Repeat the whole listing below, word for word.
-------
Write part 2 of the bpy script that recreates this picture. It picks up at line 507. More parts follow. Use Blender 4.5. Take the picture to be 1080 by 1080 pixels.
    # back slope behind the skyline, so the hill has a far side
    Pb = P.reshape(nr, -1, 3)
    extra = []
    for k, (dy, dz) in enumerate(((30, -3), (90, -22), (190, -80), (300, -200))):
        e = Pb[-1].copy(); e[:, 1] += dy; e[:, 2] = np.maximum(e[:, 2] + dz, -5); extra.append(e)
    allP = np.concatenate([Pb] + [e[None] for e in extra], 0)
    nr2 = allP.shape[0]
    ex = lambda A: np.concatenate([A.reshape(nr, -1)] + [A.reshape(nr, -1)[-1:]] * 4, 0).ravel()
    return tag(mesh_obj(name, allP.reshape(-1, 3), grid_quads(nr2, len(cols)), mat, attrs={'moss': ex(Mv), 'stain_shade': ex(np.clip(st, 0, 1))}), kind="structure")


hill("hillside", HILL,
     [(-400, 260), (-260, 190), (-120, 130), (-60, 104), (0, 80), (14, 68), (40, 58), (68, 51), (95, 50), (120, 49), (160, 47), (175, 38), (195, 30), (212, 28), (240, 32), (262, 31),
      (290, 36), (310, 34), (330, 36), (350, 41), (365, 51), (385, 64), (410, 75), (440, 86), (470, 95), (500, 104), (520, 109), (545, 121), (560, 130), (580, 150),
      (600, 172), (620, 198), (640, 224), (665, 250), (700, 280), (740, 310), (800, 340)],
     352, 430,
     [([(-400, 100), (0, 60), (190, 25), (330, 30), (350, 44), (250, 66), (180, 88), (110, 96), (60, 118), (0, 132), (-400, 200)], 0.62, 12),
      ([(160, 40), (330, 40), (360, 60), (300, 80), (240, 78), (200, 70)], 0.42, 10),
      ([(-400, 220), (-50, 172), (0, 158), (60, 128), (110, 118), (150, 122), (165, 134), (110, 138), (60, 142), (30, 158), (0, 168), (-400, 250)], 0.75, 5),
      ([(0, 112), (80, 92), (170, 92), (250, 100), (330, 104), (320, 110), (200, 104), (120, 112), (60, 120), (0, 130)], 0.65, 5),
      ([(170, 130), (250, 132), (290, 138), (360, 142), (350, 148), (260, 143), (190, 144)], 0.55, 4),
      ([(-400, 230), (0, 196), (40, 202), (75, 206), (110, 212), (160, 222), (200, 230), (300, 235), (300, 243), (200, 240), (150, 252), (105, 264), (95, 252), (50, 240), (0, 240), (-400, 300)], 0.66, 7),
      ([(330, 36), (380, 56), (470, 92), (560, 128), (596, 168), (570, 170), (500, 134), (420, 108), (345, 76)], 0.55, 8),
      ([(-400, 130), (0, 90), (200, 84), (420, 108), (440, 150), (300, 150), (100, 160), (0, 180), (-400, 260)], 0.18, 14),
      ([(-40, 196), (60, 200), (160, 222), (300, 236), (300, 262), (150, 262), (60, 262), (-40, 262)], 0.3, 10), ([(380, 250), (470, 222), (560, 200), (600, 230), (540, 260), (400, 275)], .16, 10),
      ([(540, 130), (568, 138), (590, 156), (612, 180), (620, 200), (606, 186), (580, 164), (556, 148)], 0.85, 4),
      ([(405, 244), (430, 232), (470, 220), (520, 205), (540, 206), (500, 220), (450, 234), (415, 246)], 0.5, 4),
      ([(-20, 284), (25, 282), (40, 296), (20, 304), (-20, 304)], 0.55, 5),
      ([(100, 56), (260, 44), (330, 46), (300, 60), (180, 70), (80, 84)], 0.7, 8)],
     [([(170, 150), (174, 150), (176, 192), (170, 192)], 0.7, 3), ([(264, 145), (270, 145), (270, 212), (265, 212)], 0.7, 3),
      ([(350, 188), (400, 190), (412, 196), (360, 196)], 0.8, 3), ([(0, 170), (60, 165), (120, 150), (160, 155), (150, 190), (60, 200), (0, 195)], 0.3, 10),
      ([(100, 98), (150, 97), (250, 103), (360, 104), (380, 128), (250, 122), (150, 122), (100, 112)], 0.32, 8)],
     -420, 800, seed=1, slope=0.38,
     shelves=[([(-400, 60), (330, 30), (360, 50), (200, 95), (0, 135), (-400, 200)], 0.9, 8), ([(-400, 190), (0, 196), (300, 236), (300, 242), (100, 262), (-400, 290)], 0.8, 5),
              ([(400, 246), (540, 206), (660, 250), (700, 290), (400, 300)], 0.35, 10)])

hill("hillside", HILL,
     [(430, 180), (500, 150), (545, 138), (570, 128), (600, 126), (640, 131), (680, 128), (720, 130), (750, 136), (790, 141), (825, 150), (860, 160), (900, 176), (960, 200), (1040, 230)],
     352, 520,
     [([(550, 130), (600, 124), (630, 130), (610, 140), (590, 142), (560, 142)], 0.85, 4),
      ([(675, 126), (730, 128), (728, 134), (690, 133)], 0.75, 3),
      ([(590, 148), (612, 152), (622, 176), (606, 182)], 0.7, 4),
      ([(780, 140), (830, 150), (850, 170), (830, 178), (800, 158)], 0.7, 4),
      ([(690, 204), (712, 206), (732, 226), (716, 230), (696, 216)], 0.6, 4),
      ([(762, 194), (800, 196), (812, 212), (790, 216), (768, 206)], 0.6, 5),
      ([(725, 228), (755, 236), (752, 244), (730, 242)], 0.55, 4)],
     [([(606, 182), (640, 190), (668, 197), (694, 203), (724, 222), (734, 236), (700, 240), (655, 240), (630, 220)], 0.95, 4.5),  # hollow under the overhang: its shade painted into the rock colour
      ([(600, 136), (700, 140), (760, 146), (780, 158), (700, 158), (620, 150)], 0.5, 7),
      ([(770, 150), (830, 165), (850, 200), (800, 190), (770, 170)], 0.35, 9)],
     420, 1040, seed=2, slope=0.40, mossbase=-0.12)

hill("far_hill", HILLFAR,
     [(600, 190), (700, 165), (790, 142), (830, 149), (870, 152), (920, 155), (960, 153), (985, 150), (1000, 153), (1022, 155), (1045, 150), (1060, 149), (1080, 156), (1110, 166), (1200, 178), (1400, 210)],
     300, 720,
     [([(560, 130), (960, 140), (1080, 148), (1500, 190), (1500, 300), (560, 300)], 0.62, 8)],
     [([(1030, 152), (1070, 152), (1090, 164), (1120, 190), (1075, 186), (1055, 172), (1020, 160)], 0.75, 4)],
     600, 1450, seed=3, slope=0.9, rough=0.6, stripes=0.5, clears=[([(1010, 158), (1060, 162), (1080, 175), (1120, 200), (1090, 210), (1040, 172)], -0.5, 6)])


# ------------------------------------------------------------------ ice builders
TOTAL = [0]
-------
The answer —
Write part 2 of the bpy script that recreates this picture. It picks up at line 507. More parts follow. Use Blender 4.5. Take the picture to be 1080 by 1080 pixels.
    # back slope behind the skyline, so the hill has a far side
    Pb = P.reshape(nr, -1, 3)
    extra = []
    for k, (dy, dz) in enumerate(((30, -3), (90, -22), (190, -80), (300, -200))):
        e = Pb[-1].copy(); e[:, 1] += dy; e[:, 2] = np.maximum(e[:, 2] + dz, -5); extra.append(e)
    allP = np.concatenate([Pb] + [e[None] for e in extra], 0)
    nr2 = allP.shape[0]
    ex = lambda A: np.concatenate([A.reshape(nr, -1)] + [A.reshape(nr, -1)[-1:]] * 4, 0).ravel()
    return tag(mesh_obj(name, allP.reshape(-1, 3), grid_quads(nr2, len(cols)), mat, attrs={'moss': ex(Mv), 'stain_shade': ex(np.clip(st, 0, 1))}), kind="structure")


hill("hillside", HILL,
     [(-400, 260), (-260, 190), (-120, 130), (-60, 104), (0, 80), (14, 68), (40, 58), (68, 51), (95, 50), (120, 49), (160, 47), (175, 38), (195, 30), (212, 28), (240, 32), (262, 31),
      (290, 36), (310, 34), (330, 36), (350, 41), (365, 51), (385, 64), (410, 75), (440, 86), (470, 95), (500, 104), (520, 109), (545, 121), (560, 130), (580, 150),
      (600, 172), (620, 198), (640, 224), (665, 250), (700, 280), (740, 310), (800, 340)],
     352, 430,
     [([(-400, 100), (0, 60), (190, 25), (330, 30), (350, 44), (250, 66), (180, 88), (110, 96), (60, 118), (0, 132), (-400, 200)], 0.62, 12),
      ([(160, 40), (330, 40), (360, 60), (300, 80), (240, 78), (200, 70)], 0.42, 10),
      ([(-400, 220), (-50, 172), (0, 158), (60, 128), (110, 118), (150, 122), (165, 134), (110, 138), (60, 142), (30, 158), (0, 168), (-400, 250)], 0.75, 5),
      ([(0, 112), (80, 92), (170, 92), (250, 100), (330, 104), (320, 110), (200, 104), (120, 112), (60, 120), (0, 130)], 0.65, 5),
      ([(170, 130), (250, 132), (290, 138), (360, 142), (350, 148), (260, 143), (190, 144)], 0.55, 4),
      ([(-400, 230), (0, 196), (40, 202), (75, 206), (110, 212), (160, 222), (200, 230), (300, 235), (300, 243), (200, 240), (150, 252), (105, 264), (95, 252), (50, 240), (0, 240), (-400, 300)], 0.66, 7),
      ([(330, 36), (380, 56), (470, 92), (560, 128), (596, 168), (570, 170), (500, 134), (420, 108), (345, 76)], 0.55, 8),
      ([(-400, 130), (0, 90), (200, 84), (420, 108), (440, 150), (300, 150), (100, 160), (0, 180), (-400, 260)], 0.18, 14),
      ([(-40, 196), (60, 200), (160, 222), (300, 236), (300, 262), (150, 262), (60, 262), (-40, 262)], 0.3, 10), ([(380, 250), (470, 222), (560, 200), (600, 230), (540, 260), (400, 275)], .16, 10),
      ([(540, 130), (568, 138), (590, 156), (612, 180), (620, 200), (606, 186), (580, 164), (556, 148)], 0.85, 4),
      ([(405, 244), (430, 232), (470, 220), (520, 205), (540, 206), (500, 220), (450, 234), (415, 246)], 0.5, 4),
      ([(-20, 284), (25, 282), (40, 296), (20, 304), (-20, 304)], 0.55, 5),
      ([(100, 56), (260, 44), (330, 46), (300, 60), (180, 70), (80, 84)], 0.7, 8)],
     [([(170, 150), (174, 150), (176, 192), (170, 192)], 0.7, 3), ([(264, 145), (270, 145), (270, 212), (265, 212)], 0.7, 3),
      ([(350, 188), (400, 190), (412, 196), (360, 196)], 0.8, 3), ([(0, 170), (60, 165), (120, 150), (160, 155), (150, 190), (60, 200), (0, 195)], 0.3, 10),
      ([(100, 98), (150, 97), (250, 103), (360, 104), (380, 128), (250, 122), (150, 122), (100, 112)], 0.32, 8)],
     -420, 800, seed=1, slope=0.38,
     shelves=[([(-400, 60), (330, 30), (360, 50), (200, 95), (0, 135), (-400, 200)], 0.9, 8), ([(-400, 190), (0, 196), (300, 236), (300, 242), (100, 262), (-400, 290)], 0.8, 5),
              ([(400, 246), (540, 206), (660, 250), (700, 290), (400, 300)], 0.35, 10)])

hill("hillside", HILL,
     [(430, 180), (500, 150), (545, 138), (570, 128), (600, 126), (640, 131), (680, 128), (720, 130), (750, 136), (790, 141), (825, 150), (860, 160), (900, 176), (960, 200), (1040, 230)],
     352, 520,
     [([(550, 130), (600, 124), (630, 130), (610, 140), (590, 142), (560, 142)], 0.85, 4),
      ([(675, 126), (730, 128), (728, 134), (690, 133)], 0.75, 3),
      ([(590, 148), (612, 152), (622, 176), (606, 182)], 0.7, 4),
      ([(780, 140), (830, 150), (850, 170), (830, 178), (800, 158)], 0.7, 4),
      ([(690, 204), (712, 206), (732, 226), (716, 230), (696, 216)], 0.6, 4),
      ([(762, 194), (800, 196), (812, 212), (790, 216), (768, 206)], 0.6, 5),
      ([(725, 228), (755, 236), (752, 244), (730, 242)], 0.55, 4)],
     [([(606, 182), (640, 190), (668, 197), (694, 203), (724, 222), (734, 236), (700, 240), (655, 240), (630, 220)], 0.95, 4.5),  # hollow under the overhang: its shade painted into the rock colour
      ([(600, 136), (700, 140), (760, 146), (780, 158), (700, 158), (620, 150)], 0.5, 7),
      ([(770, 150), (830, 165), (850, 200), (800, 190), (770, 170)], 0.35, 9)],
     420, 1040, seed=2, slope=0.40, mossbase=-0.12)

hill("far_hill", HILLFAR,
     [(600, 190), (700, 165), (790, 142), (830, 149), (870, 152), (920, 155), (960, 153), (985, 150), (1000, 153), (1022, 155), (1045, 150), (1060, 149), (1080, 156), (1110, 166), (1200, 178), (1400, 210)],
     300, 720,
     [([(560, 130), (960, 140), (1080, 148), (1500, 190), (1500, 300), (560, 300)], 0.62, 8)],
     [([(1030, 152), (1070, 152), (1090, 164), (1120, 190), (1075, 186), (1055, 172), (1020, 160)], 0.75, 4)],
     600, 1450, seed=3, slope=0.9, rough=0.6, stripes=0.5, clears=[([(1010, 158), (1060, 162), (1080, 175), (1120, 200), (1090, 210), (1040, 172)], -0.5, 6)])


# ------------------------------------------------------------------ ice builders
TOTAL = [0]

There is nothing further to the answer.